Ghisingh's Terrorism

5 February 2005

Ghisingh could have sent a two-way club-class ticket to Abu Musab al-Zarqawi and flown him into Darjeeling. Abu Musab al-Zarqawi with a million-dollar bounty on his head, is responsible for the most number of suicide car-bombings, kidnapping and beheading of foreigners in Iraq. One of his aims was also to derail the elections by force.
The threat of “naked kukhri” over DGAHC election, that is already overdue by nearly a year, comes from the same stable of political reactionaries. They are more easily identified these days as terrorists. Some are driven by blind religious passions, others by blinding levels of power. Both are dangerous, to themselves and the citizens. For them people are just pawns: more Iraqis were killed by al-Zarqawi’s bombs than foreigners. And they also choose unlikely victims, like the mass-slaughter of Nepali labourers.
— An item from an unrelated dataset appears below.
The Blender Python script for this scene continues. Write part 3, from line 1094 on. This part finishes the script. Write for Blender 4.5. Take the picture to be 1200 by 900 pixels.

Yet there are limits to everything, including fear. This was proved by the defiance of the Iraqi citizens. When 60 per cent of the population came out to vote braving bullets and bombs, there must be no debate in our distant safety about Bush’s cowboy policy. The latter becomes a different issue, when you see women and men dance on the streets with joy for having voted. Those images bring home the meaning of the power of democracy, which the founding fathers wedded our country to more than 50 years ago - government of the people, for the people and by the people. There can be no substitute to that mantra, unless we want to regress back to hunter-gatherer days.
The Iraqis were denied voting for nearly 50 years. The common people came out to cast their votes, even as their towns and villages rocked with explosions. It is another matter whether the Iraqi authorities will be able to form a stable government and stop the insurgency. As of now, the ballots have won over bullets. Similarly, closer home, Kashmiris came out to vote in large numbers for the civic elections against which the militants had issued a fatwa. Again, there were triumphant images of people dancing on the streets. There are so many questions here for us all. Do we realise the importance of voting? Will we risk our life and limb and come out of our homes to exercise our right? Will we rise up, or at least speak out, against those who try to infringe upon our sacrosanct right to vote, which our previous generations struggled to secure? Will we too be seen dancing on the streets? Or shall we cower, like we have been doing for the last 20 years, under the fatwas of Ghisingh?
It is amazing that most common people seem unconcerned about the fact that their right to vote is being threatened. Apart from the Opposition, a man on the street seems to be unaware that the election is late by nearly a year! How is this comatose existence possible? If people like us were in Iraq now, forget coming out to vote, I guess we would have been dead by now out of sheer fright.
And yet we are always proud to describe ourselves as brave Gorkhas! There was no erroneous self-identification by a community as this perhaps.
Ghisingh is coming back from Delhi, no matter what he claims, with just more money and nothing else concrete. He might again rant against the elections; and compassionate Buddhadev Bhattacharya might just oblige. And we the people? Ghisingh need not bring al-Zarqawi. Our indifference is enough.